Louis Bertoni en Italie

Bien qu’issu d’une ancienne famille tessinoise, c’est à Milan que naquit Louis Bertoni. Sa mère vécut longtemps à Côme. De Genève, son fils allait chaque année l’embrasser et passer quelques heures auprès Mais... il en profitait aussi pour faire des conférences dans les villages de Lombardie, où il était particulièrement bien accueilli.

Les choses italiennes ont toujours préoccupé beaucoup Bertoni. Peut-être n’est-il pas de meilleur connaisseur des affaires de la péninsule que lui.

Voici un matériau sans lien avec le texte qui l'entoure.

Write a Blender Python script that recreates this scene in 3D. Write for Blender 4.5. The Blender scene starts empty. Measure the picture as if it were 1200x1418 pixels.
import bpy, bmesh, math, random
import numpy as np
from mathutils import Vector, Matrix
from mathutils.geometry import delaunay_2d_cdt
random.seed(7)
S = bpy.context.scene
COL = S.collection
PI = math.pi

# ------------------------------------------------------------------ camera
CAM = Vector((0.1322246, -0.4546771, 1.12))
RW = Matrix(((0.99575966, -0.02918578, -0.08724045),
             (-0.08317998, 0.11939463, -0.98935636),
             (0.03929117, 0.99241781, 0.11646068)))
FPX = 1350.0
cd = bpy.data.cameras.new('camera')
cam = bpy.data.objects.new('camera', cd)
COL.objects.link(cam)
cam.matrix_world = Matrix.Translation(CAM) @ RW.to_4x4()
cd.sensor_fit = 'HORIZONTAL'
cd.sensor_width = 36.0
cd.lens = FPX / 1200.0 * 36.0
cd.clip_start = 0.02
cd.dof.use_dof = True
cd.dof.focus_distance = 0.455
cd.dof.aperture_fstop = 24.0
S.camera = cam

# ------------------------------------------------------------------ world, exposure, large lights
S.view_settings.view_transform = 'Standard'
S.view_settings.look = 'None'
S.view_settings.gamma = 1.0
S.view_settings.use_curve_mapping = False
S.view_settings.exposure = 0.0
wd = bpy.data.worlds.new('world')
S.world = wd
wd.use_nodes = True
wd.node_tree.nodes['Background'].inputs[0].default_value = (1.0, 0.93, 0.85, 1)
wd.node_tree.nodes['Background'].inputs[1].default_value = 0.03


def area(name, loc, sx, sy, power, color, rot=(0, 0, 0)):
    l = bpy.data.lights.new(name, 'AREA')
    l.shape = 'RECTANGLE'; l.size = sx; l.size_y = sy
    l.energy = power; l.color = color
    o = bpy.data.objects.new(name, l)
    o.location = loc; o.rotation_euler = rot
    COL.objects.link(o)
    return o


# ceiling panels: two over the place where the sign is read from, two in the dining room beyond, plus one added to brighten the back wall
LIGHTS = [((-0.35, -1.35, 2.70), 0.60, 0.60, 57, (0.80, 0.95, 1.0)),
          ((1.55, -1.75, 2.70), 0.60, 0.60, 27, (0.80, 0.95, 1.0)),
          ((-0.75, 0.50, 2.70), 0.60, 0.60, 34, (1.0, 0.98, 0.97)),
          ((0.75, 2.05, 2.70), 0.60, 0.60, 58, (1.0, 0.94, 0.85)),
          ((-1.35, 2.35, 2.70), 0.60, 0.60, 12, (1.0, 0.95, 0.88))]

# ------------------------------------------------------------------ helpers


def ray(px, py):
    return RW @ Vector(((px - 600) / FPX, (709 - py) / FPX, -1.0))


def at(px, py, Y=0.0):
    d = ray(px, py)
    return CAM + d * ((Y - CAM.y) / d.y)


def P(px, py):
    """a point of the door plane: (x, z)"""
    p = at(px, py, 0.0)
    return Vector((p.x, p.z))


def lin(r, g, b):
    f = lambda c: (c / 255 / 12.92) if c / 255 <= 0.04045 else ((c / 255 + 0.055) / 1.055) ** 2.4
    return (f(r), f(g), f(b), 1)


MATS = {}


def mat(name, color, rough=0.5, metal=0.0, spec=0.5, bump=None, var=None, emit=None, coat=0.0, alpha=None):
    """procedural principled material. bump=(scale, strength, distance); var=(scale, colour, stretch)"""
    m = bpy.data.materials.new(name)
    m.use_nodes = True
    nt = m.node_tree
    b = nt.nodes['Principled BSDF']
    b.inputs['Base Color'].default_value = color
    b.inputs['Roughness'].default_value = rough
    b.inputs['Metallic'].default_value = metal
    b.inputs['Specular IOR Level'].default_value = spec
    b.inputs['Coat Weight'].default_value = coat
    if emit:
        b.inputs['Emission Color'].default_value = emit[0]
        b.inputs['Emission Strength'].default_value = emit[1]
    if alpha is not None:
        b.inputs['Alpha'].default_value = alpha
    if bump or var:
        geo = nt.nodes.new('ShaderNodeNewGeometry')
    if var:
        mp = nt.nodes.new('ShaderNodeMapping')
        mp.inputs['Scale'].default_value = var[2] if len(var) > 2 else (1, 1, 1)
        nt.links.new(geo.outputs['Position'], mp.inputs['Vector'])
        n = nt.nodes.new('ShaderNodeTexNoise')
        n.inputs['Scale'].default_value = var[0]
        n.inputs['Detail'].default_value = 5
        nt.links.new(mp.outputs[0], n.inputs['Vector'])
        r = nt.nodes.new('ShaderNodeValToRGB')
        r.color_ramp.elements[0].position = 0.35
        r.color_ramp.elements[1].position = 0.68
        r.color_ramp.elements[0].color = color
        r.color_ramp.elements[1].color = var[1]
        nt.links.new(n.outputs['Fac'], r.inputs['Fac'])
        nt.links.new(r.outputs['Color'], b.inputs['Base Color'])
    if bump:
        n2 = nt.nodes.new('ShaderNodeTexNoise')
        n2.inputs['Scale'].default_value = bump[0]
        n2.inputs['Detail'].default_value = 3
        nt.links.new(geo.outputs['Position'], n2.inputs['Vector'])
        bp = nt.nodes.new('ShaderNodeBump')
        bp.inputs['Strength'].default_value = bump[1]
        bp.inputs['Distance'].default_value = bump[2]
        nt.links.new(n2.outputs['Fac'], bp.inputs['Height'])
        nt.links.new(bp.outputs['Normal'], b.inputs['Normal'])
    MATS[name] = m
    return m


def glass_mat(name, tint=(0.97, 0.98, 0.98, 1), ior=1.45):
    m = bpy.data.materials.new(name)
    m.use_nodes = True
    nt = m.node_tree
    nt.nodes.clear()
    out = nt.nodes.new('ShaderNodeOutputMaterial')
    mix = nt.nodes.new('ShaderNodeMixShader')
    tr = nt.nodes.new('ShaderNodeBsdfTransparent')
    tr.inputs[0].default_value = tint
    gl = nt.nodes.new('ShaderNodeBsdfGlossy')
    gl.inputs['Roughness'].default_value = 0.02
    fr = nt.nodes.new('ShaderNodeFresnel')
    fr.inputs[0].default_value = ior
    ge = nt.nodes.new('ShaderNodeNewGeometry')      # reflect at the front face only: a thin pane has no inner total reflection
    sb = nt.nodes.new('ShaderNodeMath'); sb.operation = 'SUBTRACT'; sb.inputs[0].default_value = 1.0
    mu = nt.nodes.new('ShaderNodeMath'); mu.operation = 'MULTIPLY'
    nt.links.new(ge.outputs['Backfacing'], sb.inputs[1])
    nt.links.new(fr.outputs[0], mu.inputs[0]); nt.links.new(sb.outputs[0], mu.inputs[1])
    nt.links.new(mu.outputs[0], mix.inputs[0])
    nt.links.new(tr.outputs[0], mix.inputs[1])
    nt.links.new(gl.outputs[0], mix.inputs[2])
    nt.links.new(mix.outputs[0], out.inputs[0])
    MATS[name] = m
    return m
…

La communauté intellectuelle qui l’unit, pendant 30 ans, à Malatesta, est une des grandes satisfactions de sa vie. Tous savent, avec quelles mains pieuses, il a élevé un monument qui ne périra pas à la mémoire du grand révolutionnaire italien, je veux parler de la magnifique édition des Scritti vari.

En 1914, il se rendit à Milan, où il participa à des conférences contre l’interventionnisme. Puis pendant la grande guerre il s’abstint d’aller en Italie.

Cependant, E. Malatesta étant rentré d’Angleterre en Italie le 24 décembre 1919, Louis Bertoni s’en fut lui rendre visite à Pâques 1920 et il resta 6 jours à Milan.

Depuis le 27 février 1920, Malatesta dirigeait le quotidien anarchiste Umanità Nova, qu’il avait fondé.

Mais le vieux Napolitain enrageait dans la capitale lombarde. Ce n’était pas son « climat ». Au surplus, son tempérament insurrectionnel s’accommodait mal des besognes imposées par un journal quotidien, d’autant plus qu’il était appelé de toutes les provinces et villes du pays, pour des actions positives que seul il aurait pu mener à bien.

C’est alors que Malatesta voulut confier la direction d’Umanità Nova à Louis Bertoni. Mais celui-ci refusa ; considérant que sa place était en Suisse pour continuer l’œuvre qu’il avait poursuivie pendant 30 ans.

Quelques années plus tard, les treillis métalliques hauts de trois mètres sillonnaient la frontière italo-suisse, et le lourd portail barrant la route, à Chiasso, ne laissa plus passer Louis Bertoni.